In 1936, while designing pulpy film posters under the pseudonym Emair, Magritte landed a solo show at the Julien Levy Gallery in New York, for which he produced a smaller, English-language version of The Treachery of Images. The show was a flop. Nothing sold, and the critics were especially harsh:

Give [the surréalistes] an inch and they will run us out of breath…[Magritte’s] canvases are for the most part arid with respect to those qualities we call esthetic…[I]t proves possible to unpack a surréaliste’s whole bag of tricks without batting an eyelash…

During the 1940s, when Belgium was under the rule of the Wehrmacht, Magritte laid low. He wrote a friend, “I am not very keen to show ‘The Pipe,’ which might provide an excuse for having me shut up in an asylum.”

Such is the treachery of images in the darkest of times. In the postwar years, the artist made ends meet by forging Picassos and banknotes.  It wasn’t until 1954 that The Treachery of Images saw the light of day again.

The original French-language version was included in Magritte’s Word vs. Image show at Sidney Janis in New York. This time, reviews were mixed: Arts Digest called the work “startling” and reproduced the pipe in print for the first time, while Artnews sniffed that Magritte’s “object lessons seem a bit naïve.” Either way, the show was all smoke and no fire, with only one piece selling.

Finally, in 1957—28 years after its creation—the painting found a buyer: the leading Surrealist patron William Copley. In 1978, Copley consigned the painting to auction, and LACMA snagged it for $115,000. At the time, that was a strong result, but in another generation, Magritte’s paintings would start selling in the tens of millions.

Whatever astronomical price The Treachery of Images might fetch today, its cultural impact is measureless. As biographer Alex Danchev puts it, Magritte’s pipe is now “part of the received wisdom of the age.”

This Motif Kept Reigniting Magritte’s Imagination.

While Magritte wanted us to ask, What is a pipe?, the size and scope of his oeuvre means we sometimes have to ask, Which pipe?

Magritte’s fascination with the tobacco pipe predates his experiments with word and image, and it persisted through all his artistic reinventions.

In 1920, fresh out of art school, Magritte painted a quasi-Cubist portrait of the poet Pierre Bourgeois smoking a pipe. Eight years later, pipes would become floating abstract forms in a lunar dreamscape reminiscent of Yves Tanguy.

René Magritte's paintings at LACMA

A visitor views some of the most famous works by René Magritte at LACMA in Los Angeles.

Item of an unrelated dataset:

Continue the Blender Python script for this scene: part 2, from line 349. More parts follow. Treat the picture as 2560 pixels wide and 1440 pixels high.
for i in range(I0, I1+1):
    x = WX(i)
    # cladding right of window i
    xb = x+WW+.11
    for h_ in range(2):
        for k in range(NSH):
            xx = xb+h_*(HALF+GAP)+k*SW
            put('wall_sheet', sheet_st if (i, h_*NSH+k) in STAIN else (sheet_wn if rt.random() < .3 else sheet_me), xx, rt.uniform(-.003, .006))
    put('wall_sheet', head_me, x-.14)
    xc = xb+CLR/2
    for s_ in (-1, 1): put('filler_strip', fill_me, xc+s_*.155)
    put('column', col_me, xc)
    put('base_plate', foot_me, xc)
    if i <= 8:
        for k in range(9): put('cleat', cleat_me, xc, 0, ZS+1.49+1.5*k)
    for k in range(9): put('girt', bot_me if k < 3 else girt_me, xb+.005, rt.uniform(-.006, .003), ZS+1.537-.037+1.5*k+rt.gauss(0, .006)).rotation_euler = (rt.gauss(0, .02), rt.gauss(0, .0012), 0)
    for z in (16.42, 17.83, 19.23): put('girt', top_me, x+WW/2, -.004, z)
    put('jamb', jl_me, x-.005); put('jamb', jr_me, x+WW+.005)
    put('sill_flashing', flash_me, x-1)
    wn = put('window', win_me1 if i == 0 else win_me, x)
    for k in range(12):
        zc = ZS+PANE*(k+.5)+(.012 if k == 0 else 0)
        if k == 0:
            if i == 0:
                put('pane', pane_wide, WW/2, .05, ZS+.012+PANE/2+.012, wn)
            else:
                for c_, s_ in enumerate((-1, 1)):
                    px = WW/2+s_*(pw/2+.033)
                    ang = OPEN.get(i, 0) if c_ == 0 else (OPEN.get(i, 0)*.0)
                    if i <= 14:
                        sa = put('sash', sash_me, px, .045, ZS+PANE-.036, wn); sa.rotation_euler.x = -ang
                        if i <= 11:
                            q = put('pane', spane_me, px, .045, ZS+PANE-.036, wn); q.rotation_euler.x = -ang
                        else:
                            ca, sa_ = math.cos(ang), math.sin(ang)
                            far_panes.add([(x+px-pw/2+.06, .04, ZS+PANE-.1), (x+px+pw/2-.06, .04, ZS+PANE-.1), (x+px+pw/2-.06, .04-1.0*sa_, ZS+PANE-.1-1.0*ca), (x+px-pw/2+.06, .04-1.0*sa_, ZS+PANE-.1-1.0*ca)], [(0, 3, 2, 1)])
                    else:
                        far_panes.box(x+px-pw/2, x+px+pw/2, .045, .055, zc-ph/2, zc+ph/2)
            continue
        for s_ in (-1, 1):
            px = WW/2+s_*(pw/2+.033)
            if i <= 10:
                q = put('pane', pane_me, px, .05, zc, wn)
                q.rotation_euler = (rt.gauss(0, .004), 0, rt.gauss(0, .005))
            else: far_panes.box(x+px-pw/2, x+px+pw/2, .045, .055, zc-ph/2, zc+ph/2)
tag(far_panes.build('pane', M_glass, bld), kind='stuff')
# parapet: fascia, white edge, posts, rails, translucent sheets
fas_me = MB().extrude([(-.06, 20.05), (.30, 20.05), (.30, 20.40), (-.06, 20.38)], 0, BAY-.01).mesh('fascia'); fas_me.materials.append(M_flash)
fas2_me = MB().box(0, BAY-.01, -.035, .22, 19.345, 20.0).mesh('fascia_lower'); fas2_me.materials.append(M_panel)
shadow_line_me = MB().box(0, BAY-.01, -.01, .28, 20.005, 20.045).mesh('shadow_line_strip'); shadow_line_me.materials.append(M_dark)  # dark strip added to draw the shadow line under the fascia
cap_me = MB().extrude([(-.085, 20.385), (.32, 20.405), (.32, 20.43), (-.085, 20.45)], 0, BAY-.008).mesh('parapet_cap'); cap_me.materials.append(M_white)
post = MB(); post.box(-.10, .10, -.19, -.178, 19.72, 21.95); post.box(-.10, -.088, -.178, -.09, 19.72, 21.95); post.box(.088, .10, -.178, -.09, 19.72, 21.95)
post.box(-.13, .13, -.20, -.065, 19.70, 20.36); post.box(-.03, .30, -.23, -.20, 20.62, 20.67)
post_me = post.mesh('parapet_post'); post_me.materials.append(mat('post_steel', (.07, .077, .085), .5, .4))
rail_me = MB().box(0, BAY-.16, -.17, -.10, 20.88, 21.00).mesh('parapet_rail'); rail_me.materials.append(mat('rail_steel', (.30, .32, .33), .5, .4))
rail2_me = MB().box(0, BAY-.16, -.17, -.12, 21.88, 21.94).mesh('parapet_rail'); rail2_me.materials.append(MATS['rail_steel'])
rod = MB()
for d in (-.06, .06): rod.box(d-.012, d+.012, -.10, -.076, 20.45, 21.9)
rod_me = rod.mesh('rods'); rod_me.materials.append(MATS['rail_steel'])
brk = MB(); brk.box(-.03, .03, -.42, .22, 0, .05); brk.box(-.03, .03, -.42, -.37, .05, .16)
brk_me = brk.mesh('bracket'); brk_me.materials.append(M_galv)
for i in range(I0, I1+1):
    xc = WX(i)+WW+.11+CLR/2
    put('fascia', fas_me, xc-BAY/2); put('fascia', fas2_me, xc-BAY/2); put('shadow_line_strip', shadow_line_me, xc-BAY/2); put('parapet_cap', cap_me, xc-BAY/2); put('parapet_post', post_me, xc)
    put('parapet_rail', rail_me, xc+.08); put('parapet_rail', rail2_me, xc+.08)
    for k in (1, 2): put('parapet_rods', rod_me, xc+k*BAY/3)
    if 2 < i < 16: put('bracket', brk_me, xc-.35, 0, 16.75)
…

Photo: Robyn Beck/AFP via Getty Images

The artist’s brief, manic période vache (nasty era, approximately) is exemplified by The Pope’s Crime (1948), a brashly gestural caricature of a man with an enormous green nose smoking three pipes at once. In Lady Beltham’s Messengers (1964), pipes once again abandon function for form and take to the moonlit sky.

In all, Magritte made over 50 paintings, drawings, and etchings of pipes. And even if we narrow our investigation to pipes that are explicitly not pipes, there’s still more than a handful to consider.

Earlier, we alluded to two versions of The Treachery of Images: the original 1929 composition and the 1935 English version he sent to New York. However, we haven’t mentioned the six other versions he painted between 1952 and 1964.

These are all slight variations on the same theme: a representation of a pipe and an inscription saying what it’s not. In a letter to a friend, Magritte explained that he painted the last of these “since it is desirable that such an item should be present in as many households as possible.”

And then there’s The Two Mysteries (1966), one of Magritte’s last works, which leaves us with one more layer of mystery. In this painting, there’s another painting: the now-familiar Treachery of Images, sitting on an easel. Suspended in midair, there’s another pipe, but this one is enlarged and simplified like a shadow turned solid.

Does that make it less of a pipe—or is it more of a pipe, having been freed from the frame within the frame? It’s a meta-meta-message that we’ll have to unpack another time.

Meanwhile, you can view The Treachery of Images—the original version—on the third floor of the Broad Contemporary Art Museum at LACMA. That institution owns another of Magritte’s pipes, embedded in The Liberator (1947), but it’s not currently on public view.